THE (pint) glass may have been half full at Half Pints Brewing, but now it’s overflowing.
The Winnipeg-based microbrewery has just installed a pair of 40-barrel tanks, which will increase its capacity by nearly 50 per cent.
“What used to take us a week to brew will now take us two days in one tank. We used to have four single-batch fermenting tanks. These are quadruple-sized tanks. They’re 4,000 litres each,” said David Rudge, brewmaster at Half Pints.
The new tanks boost the brewery’s capacity to 8,000 hectolitres a year, or nearly 100,000 two-fours. That’s up from 1,500 hectolitres or about 18,000 two-fours when Half Pints started up nearly four years ago.

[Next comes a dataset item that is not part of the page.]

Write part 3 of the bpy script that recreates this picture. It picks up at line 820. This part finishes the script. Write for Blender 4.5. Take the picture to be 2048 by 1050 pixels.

“If we’re going to keep the quality of the beer the same and not filter it, it takes a little longer, so you need a few more tanks to do it. We have to spend a little more money on tanks and more time on the brewing process, but in the end, it’s worth it,” he said.
Rudge said the brewery’s second expansion in less than two years will be critical in helping it keep up with demand, particularly during the busy summer beer-drinking season.
“We were at the point where the demand was outstripping our capacity again. The new tanks will help keep up for the next year. If they don’t, we’ll have to buy two more tanks,” he said.
Rudge said Half Pints is preparing to launch a new seasonal beer this month called Rigamarole Rye, which uses rye in the brewing process and has been aging in oak barrels for the last six months.
Although it’s not unusual for Half Pints to come up with seasonal recipes periodically, Rudge said he plans to increase their frequency.
“Some are more intense or expensive to produce or wouldn’t have the same kind of market (as our traditional beers). We sell them from the brewery for one day. We’ll put it on our website a couple of weeks in advance and the people who are honest-to-goodness Half Pints fans know they have to be here that morning or it will sell out,” he said.
“We’re not a huge brewery. We’re not going to make thousands and thousands of litres of specialty beers to sell.”
It recently made 1,000 litres of another one-off production, Black IPA. The lineup outside the St. James brewery on the day it was available was nearly 100 people deep.
“We limited sales to one case per person. It was pretty crazy,” Rudge said.
He said his goal is to grow the company in a deliberate manner with support from his core group of shareholders. He said there are absolutely no plans to follow in the footsteps of Fort Garry Brewing and take the company public.
“We have no want or need to go to public offerings,” he said.